NAM to cut gas production substantially following Groningen earthquake
The Dutch oil and gas company NAM, which is in charge of developing the country’s natural gas reserves, has advised economic affairs minister Eric Wiebes to cut back gas production substantially in the vulnerable Groningen field in the northern Netherlands.
This is the first time that the NAM has so explicitly advised a reduction in gas production, the Financieele Dagblad said on Thursday. Most of the profit from gas extraction goes to the treasury.
The move follows Monday’s earthquake, which registered 3.4 on the Richter scale. This was the second-strongest earthquake recorded above the Groningen gas fields and the biggest in five years.
Production has been reduced sharply over the past five years following government intervention because of the earthquakes.

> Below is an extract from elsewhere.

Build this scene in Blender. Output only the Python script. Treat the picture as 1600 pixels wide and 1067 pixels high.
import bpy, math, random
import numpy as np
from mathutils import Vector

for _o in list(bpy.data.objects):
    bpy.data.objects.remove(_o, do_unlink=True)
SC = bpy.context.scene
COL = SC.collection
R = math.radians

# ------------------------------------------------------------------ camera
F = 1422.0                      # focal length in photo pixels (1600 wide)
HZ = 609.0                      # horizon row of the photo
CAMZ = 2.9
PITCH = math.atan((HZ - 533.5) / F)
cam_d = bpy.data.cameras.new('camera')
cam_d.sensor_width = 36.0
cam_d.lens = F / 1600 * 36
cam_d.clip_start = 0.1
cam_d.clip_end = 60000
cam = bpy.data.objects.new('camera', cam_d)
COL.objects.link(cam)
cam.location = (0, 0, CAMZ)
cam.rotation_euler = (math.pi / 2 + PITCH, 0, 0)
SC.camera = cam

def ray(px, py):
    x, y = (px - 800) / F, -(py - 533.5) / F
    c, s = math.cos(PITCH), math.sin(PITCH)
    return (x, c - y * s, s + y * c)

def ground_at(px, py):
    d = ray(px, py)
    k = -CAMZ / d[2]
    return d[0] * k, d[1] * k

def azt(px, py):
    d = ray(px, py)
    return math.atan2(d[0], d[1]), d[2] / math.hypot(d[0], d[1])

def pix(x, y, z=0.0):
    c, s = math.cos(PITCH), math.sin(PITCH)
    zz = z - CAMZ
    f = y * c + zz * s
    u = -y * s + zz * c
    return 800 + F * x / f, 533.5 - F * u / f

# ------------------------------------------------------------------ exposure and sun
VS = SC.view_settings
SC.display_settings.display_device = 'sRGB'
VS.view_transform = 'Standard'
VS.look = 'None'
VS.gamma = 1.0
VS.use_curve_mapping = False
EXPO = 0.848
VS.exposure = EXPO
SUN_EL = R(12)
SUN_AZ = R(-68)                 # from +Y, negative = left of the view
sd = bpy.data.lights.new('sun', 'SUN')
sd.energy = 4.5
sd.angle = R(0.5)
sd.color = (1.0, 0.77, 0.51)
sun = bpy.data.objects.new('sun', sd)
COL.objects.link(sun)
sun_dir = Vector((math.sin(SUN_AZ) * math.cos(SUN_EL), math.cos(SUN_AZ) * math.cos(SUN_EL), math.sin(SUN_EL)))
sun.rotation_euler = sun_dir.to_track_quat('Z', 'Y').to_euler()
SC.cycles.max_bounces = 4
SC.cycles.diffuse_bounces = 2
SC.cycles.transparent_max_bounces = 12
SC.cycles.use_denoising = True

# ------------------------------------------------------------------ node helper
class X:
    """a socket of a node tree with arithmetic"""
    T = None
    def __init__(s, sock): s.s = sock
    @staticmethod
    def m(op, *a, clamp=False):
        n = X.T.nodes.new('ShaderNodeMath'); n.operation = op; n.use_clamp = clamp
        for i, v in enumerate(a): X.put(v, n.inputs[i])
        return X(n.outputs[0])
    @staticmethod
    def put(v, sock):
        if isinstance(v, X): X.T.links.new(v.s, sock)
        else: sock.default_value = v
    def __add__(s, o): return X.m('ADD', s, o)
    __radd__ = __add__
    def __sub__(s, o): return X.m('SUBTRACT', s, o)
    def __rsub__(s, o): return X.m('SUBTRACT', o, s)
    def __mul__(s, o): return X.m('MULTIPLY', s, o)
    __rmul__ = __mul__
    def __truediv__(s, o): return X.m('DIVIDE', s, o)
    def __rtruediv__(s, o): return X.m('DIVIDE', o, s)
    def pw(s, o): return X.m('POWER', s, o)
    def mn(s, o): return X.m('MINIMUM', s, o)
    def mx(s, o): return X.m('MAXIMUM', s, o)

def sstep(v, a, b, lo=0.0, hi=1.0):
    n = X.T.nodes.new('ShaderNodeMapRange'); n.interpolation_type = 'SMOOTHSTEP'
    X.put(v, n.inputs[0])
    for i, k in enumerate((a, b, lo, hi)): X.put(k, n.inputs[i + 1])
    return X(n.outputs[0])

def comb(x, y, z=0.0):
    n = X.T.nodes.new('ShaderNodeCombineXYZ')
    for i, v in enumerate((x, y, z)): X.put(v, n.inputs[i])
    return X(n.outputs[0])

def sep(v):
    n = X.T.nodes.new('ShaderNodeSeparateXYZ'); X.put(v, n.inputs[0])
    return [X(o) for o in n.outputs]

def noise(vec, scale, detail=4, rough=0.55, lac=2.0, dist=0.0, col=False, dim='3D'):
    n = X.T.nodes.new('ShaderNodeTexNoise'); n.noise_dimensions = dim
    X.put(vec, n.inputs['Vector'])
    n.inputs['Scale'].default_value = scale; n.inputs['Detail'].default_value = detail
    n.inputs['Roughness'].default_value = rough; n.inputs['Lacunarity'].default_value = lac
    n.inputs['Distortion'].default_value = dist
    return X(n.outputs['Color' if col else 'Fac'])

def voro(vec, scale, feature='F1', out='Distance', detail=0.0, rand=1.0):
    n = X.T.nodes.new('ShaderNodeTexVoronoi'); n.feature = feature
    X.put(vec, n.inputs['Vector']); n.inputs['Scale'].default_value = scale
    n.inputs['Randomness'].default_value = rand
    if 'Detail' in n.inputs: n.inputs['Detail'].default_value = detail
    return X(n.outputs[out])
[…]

In 2013, production from the Groningen field was 54 billion cubic metres and this is set to fall to 21.6 billion cubic metres this year.

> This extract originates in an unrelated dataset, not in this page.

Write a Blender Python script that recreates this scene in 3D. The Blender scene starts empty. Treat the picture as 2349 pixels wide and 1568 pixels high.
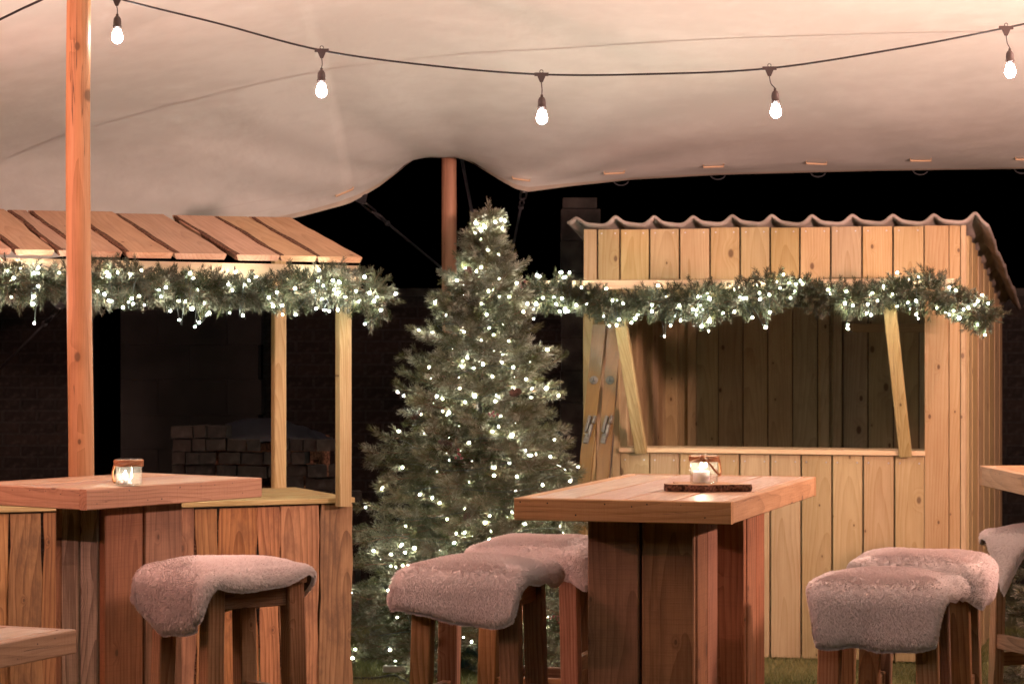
import bpy, math, random
import numpy as np
from mathutils import Vector, Matrix, noise as mnoise

random.seed(7)
RNG = np.random.default_rng(7)
R = math.radians
sc = bpy.context.scene
COL = sc.collection

# ------------------------------------------------------------------ camera
CAM_H = 1.64
FPX = 6000.0                       # focal length in units of a 2349 px wide frame
cam_d = bpy.data.cameras.new('camera')
cam = bpy.data.objects.new('camera', cam_d)
COL.objects.link(cam)
cam.location = (0, 0, CAM_H)
cam.rotation_euler = (R(90), 0, 0)
cam_d.sensor_width = 36.0
cam_d.lens = FPX / 2349.0 * 36.0
cam_d.shift_y = -24.0 / 2349.0
cam_d.clip_start = 0.1
cam_d.clip_end = 500
cam_d.dof.use_dof = True
cam_d.dof.focus_distance = 9.0
cam_d.dof.aperture_fstop = 9.0
sc.camera = cam

# ------------------------------------------------------------------ night sky
world = bpy.data.worlds.new('World')
sc.world = world
world.use_nodes = True
wn = world.node_tree.nodes
wl = world.node_tree.links
wn.clear()
w_out = wn.new('ShaderNodeOutputWorld')
w_bg = wn.new('ShaderNodeBackground')
w_sky = wn.new('ShaderNodeTexSky')
w_sky.sky_type = 'NISHITA'
w_sky.sun_disc = False
w_sky.sun_elevation = R(-9.0)
w_sky.sun_rotation = R(160)
w_bg.inputs['Strength'].default_value = 0.05
wl.new(w_sky.outputs[0], w_bg.inputs['Color'])
wl.new(w_bg.outputs[0], w_out.inputs['Surface'])

# ------------------------------------------------------------------ light levels (lamps of the place)
BULB_L = 170.0                      # festoon bulbs, also on the added fill string
LED_L = 700.0                       # fairy lights
FLAME_L = 380.0
FLOOD_R = 350.0                     # warm floodlights clamped to the tent poles, W
FLOOD_L = 190.0
WARM = (1.0, 0.585, 0.50)
PINK = (1.0, 0.45, 0.39)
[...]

However, locals are pressing for bigger cuts and have taken their campaign to court.
NAM did not make any recommendations about how much further to slash production – a decision which will now be taken by the mining inspectorate and ministry officials, the FD said.

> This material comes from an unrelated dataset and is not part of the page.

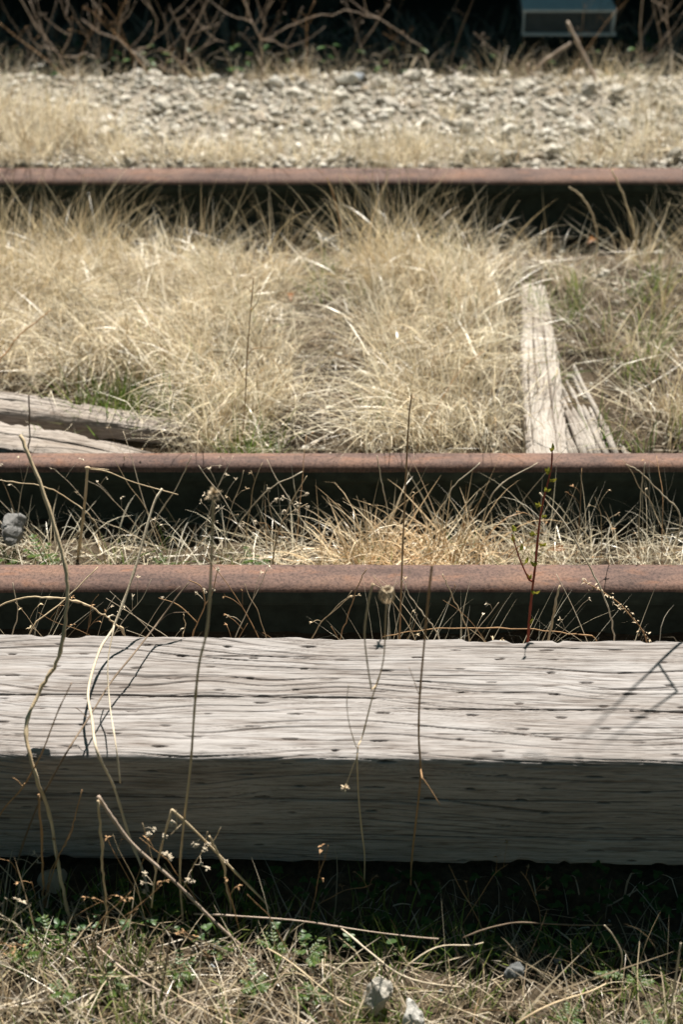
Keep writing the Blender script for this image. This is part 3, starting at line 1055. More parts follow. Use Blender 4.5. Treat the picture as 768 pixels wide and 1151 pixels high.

Thousands of homes have been damaged by the quakes to date and the bill for repairs is mounting.
Wiebes told villagers in Zeerijp, the epicentre of the most recent quake, on Wednesday that damages claims should be handled more quickly. ‘We’ve been talking for far too long and we have to take some decisions,’ he said. ‘Even I am now impatient.’
Shell and Esso jointly set up NAM in 1947 and it produced gas from smaller fields until the vast Groningen field was discovered in 1959. The Groningen field is one of the world’s largest gas fields (an estimated 2,800 billion cubic metres).